## BEGIN

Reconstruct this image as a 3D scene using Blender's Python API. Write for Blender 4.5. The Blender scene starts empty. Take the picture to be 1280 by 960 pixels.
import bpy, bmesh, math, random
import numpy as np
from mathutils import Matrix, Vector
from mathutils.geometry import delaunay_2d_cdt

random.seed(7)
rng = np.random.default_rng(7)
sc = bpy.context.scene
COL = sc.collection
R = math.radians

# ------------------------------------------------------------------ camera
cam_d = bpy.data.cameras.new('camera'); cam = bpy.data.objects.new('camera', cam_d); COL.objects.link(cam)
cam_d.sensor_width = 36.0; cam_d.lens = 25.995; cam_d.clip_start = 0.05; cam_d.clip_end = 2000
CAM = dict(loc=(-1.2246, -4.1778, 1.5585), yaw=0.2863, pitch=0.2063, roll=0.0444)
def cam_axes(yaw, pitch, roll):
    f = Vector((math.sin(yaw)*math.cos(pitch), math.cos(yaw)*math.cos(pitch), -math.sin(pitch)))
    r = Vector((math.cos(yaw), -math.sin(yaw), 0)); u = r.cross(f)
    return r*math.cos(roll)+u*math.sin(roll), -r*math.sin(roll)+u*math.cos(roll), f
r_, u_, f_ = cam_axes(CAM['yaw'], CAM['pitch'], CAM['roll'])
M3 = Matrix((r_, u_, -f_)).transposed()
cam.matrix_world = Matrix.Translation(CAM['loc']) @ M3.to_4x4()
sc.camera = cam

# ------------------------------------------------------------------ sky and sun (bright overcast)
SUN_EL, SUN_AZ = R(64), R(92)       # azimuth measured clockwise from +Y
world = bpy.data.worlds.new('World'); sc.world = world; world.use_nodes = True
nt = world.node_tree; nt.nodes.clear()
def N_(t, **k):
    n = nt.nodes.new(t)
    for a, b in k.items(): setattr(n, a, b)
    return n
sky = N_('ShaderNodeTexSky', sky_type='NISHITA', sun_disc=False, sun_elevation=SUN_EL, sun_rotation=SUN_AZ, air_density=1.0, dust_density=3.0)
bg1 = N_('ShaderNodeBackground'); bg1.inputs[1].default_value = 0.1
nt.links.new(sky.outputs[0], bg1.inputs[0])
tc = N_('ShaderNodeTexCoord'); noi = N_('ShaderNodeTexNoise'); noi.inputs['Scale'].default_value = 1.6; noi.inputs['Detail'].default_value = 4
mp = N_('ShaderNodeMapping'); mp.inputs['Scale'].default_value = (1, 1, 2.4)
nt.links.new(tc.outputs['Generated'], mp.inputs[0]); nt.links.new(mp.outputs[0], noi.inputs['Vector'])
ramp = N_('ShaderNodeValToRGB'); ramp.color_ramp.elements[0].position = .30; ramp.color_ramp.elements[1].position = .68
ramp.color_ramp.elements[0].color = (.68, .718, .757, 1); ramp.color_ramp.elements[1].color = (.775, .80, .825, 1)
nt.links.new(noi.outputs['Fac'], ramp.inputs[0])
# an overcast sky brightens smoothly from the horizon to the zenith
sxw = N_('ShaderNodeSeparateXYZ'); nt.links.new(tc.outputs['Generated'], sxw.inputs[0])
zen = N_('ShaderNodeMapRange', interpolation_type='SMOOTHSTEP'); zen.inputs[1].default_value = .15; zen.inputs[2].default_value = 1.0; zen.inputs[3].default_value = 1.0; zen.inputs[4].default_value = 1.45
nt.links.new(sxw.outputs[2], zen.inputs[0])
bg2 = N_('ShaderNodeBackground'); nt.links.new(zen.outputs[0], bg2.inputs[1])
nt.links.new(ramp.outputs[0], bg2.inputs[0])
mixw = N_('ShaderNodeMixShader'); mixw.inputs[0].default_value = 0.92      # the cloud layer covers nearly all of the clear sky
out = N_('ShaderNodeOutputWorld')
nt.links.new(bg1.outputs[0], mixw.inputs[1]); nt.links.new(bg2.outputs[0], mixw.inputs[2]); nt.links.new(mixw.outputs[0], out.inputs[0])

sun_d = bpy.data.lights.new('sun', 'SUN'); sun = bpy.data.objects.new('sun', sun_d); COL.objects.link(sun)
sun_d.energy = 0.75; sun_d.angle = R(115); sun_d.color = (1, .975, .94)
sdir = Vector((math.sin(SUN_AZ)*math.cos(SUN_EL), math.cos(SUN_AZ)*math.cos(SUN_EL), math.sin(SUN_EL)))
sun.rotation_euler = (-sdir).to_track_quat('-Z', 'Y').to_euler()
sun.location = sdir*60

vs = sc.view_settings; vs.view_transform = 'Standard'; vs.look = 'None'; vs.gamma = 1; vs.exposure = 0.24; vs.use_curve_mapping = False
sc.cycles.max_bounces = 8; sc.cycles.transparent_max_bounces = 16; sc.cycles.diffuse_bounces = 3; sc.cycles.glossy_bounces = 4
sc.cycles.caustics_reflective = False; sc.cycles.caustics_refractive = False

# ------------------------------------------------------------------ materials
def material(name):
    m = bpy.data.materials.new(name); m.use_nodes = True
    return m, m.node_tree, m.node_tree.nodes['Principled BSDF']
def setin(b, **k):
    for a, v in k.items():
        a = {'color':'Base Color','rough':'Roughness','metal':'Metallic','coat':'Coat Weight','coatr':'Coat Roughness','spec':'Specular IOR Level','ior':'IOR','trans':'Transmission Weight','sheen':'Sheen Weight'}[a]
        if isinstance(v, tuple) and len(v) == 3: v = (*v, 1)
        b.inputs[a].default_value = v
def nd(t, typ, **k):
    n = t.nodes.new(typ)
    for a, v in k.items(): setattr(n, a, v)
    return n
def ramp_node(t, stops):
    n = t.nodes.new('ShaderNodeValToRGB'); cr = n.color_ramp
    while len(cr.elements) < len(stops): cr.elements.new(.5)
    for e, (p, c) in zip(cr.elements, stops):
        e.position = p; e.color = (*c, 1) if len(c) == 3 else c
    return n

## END

Required task
Output all of the data again. Match it exactly.

Response to the task
Reconstruct this image as a 3D scene using Blender's Python API. Write for Blender 4.5. The Blender scene starts empty. Take the picture to be 1280 by 960 pixels.
import bpy, bmesh, math, random
import numpy as np
from mathutils import Matrix, Vector
from mathutils.geometry import delaunay_2d_cdt

random.seed(7)
rng = np.random.default_rng(7)
sc = bpy.context.scene
COL = sc.collection
R = math.radians

# ------------------------------------------------------------------ camera
cam_d = bpy.data.cameras.new('camera'); cam = bpy.data.objects.new('camera', cam_d); COL.objects.link(cam)
cam_d.sensor_width = 36.0; cam_d.lens = 25.995; cam_d.clip_start = 0.05; cam_d.clip_end = 2000
CAM = dict(loc=(-1.2246, -4.1778, 1.5585), yaw=0.2863, pitch=0.2063, roll=0.0444)
def cam_axes(yaw, pitch, roll):
    f = Vector((math.sin(yaw)*math.cos(pitch), math.cos(yaw)*math.cos(pitch), -math.sin(pitch)))
    r = Vector((math.cos(yaw), -math.sin(yaw), 0)); u = r.cross(f)
    return r*math.cos(roll)+u*math.sin(roll), -r*math.sin(roll)+u*math.cos(roll), f
r_, u_, f_ = cam_axes(CAM['yaw'], CAM['pitch'], CAM['roll'])
M3 = Matrix((r_, u_, -f_)).transposed()
cam.matrix_world = Matrix.Translation(CAM['loc']) @ M3.to_4x4()
sc.camera = cam

# ------------------------------------------------------------------ sky and sun (bright overcast)
SUN_EL, SUN_AZ = R(64), R(92)       # azimuth measured clockwise from +Y
world = bpy.data.worlds.new('World'); sc.world = world; world.use_nodes = True
nt = world.node_tree; nt.nodes.clear()
def N_(t, **k):
    n = nt.nodes.new(t)
    for a, b in k.items(): setattr(n, a, b)
    return n
sky = N_('ShaderNodeTexSky', sky_type='NISHITA', sun_disc=False, sun_elevation=SUN_EL, sun_rotation=SUN_AZ, air_density=1.0, dust_density=3.0)
bg1 = N_('ShaderNodeBackground'); bg1.inputs[1].default_value = 0.1
nt.links.new(sky.outputs[0], bg1.inputs[0])
tc = N_('ShaderNodeTexCoord'); noi = N_('ShaderNodeTexNoise'); noi.inputs['Scale'].default_value = 1.6; noi.inputs['Detail'].default_value = 4
mp = N_('ShaderNodeMapping'); mp.inputs['Scale'].default_value = (1, 1, 2.4)
nt.links.new(tc.outputs['Generated'], mp.inputs[0]); nt.links.new(mp.outputs[0], noi.inputs['Vector'])
ramp = N_('ShaderNodeValToRGB'); ramp.color_ramp.elements[0].position = .30; ramp.color_ramp.elements[1].position = .68
ramp.color_ramp.elements[0].color = (.68, .718, .757, 1); ramp.color_ramp.elements[1].color = (.775, .80, .825, 1)
nt.links.new(noi.outputs['Fac'], ramp.inputs[0])
# an overcast sky brightens smoothly from the horizon to the zenith
sxw = N_('ShaderNodeSeparateXYZ'); nt.links.new(tc.outputs['Generated'], sxw.inputs[0])
zen = N_('ShaderNodeMapRange', interpolation_type='SMOOTHSTEP'); zen.inputs[1].default_value = .15; zen.inputs[2].default_value = 1.0; zen.inputs[3].default_value = 1.0; zen.inputs[4].default_value = 1.45
nt.links.new(sxw.outputs[2], zen.inputs[0])
bg2 = N_('ShaderNodeBackground'); nt.links.new(zen.outputs[0], bg2.inputs[1])
nt.links.new(ramp.outputs[0], bg2.inputs[0])
mixw = N_('ShaderNodeMixShader'); mixw.inputs[0].default_value = 0.92      # the cloud layer covers nearly all of the clear sky
out = N_('ShaderNodeOutputWorld')
nt.links.new(bg1.outputs[0], mixw.inputs[1]); nt.links.new(bg2.outputs[0], mixw.inputs[2]); nt.links.new(mixw.outputs[0], out.inputs[0])

sun_d = bpy.data.lights.new('sun', 'SUN'); sun = bpy.data.objects.new('sun', sun_d); COL.objects.link(sun)
sun_d.energy = 0.75; sun_d.angle = R(115); sun_d.color = (1, .975, .94)
sdir = Vector((math.sin(SUN_AZ)*math.cos(SUN_EL), math.cos(SUN_AZ)*math.cos(SUN_EL), math.sin(SUN_EL)))
sun.rotation_euler = (-sdir).to_track_quat('-Z', 'Y').to_euler()
sun.location = sdir*60

vs = sc.view_settings; vs.view_transform = 'Standard'; vs.look = 'None'; vs.gamma = 1; vs.exposure = 0.24; vs.use_curve_mapping = False
sc.cycles.max_bounces = 8; sc.cycles.transparent_max_bounces = 16; sc.cycles.diffuse_bounces = 3; sc.cycles.glossy_bounces = 4
sc.cycles.caustics_reflective = False; sc.cycles.caustics_refractive = False

# ------------------------------------------------------------------ materials
def material(name):
    m = bpy.data.materials.new(name); m.use_nodes = True
    return m, m.node_tree, m.node_tree.nodes['Principled BSDF']
def setin(b, **k):
    for a, v in k.items():
        a = {'color':'Base Color','rough':'Roughness','metal':'Metallic','coat':'Coat Weight','coatr':'Coat Roughness','spec':'Specular IOR Level','ior':'IOR','trans':'Transmission Weight','sheen':'Sheen Weight'}[a]
        if isinstance(v, tuple) and len(v) == 3: v = (*v, 1)
        b.inputs[a].default_value = v
def nd(t, typ, **k):
    n = t.nodes.new(typ)
    for a, v in k.items(): setattr(n, a, v)
    return n
def ramp_node(t, stops):
    n = t.nodes.new('ShaderNodeValToRGB'); cr = n.color_ramp
    while len(cr.elements) < len(stops): cr.elements.new(.5)
    for e, (p, c) in zip(cr.elements, stops):
        e.position = p; e.color = (*c, 1) if len(c) == 3 else c
    return n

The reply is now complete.